Monday 3 December 2012

Cause for Good News…


This is the "View from the Vicarage" article which appears in our new Parish Magazine - now online:
 
 
We know how much we need news we can be glad about. In making notes for what I might put in this edition of the parish magazine, I found myself writing about the defeat of the Church’s attempt to bring forward the Consecration of Women as Bishops - and about Bishop Justin leaving us so soon to be Archbishop of Canterbury. That’s all rather depressing. You can read about it elsewhere in this magazine.
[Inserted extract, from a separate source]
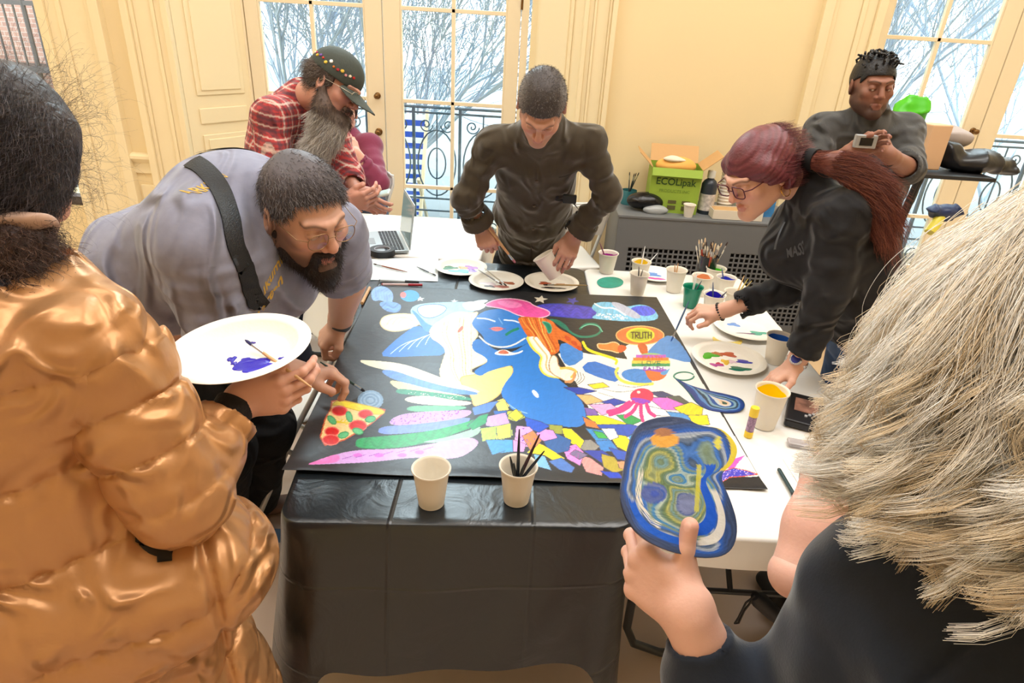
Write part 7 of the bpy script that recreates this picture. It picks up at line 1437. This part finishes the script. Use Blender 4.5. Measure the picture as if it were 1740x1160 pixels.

But here I need to remember that this is the edition of the magazine that covers Advent, Christmas and Epiphany. These are the seasons that tell us that there is Good News even when everything might seem dark. Don’t jump too quickly into Christmas mode… First there’s Advent, the time of waiting for Christ’s coming. It’s about knowing there is good news ahead, but we have to make sense of it in the here and now. Then there’s Christmas - God touching us as he comes in the fullness of our humanity as the Child of Bethlehem. And then Epiphany is about the recognition of what God has done - that his glory is there to be revealed in Jesus.

God calls us to trust him - and the sign of his trustworthiness and enduring love is revealed in Jesus.
 
Archbishop Rowan had more cause than most to be disappointed at the failure of the legislation on women bishops, but as ever he rose to respond with charity and deep wisdom. As he made his farewell speech to General Synod, he quoted St John of the Cross, who said: ‘Where there is no love, put love, and you will find love.’ For the word “love” he suggested we could substitute the word “trust.” What can you say when someone tells you, ‘I don’t trust you anymore.’? ‘Where there is no trust, put trust, and you will find trust.’ ‘Where there is no love, put love, and you will harvest love.’I heard those words of John of the Cross preached by someone else a few days later. I asked her if she’d been inspired by hearing what Archbishop Rowan had said. In fact she hadn’t heard or read the speech at all. They were words which she already knew and which sustained her.

Where there is no love, put love, and you will harvest love.’ That’s our calling. And at Christmas we see that God has already done just that.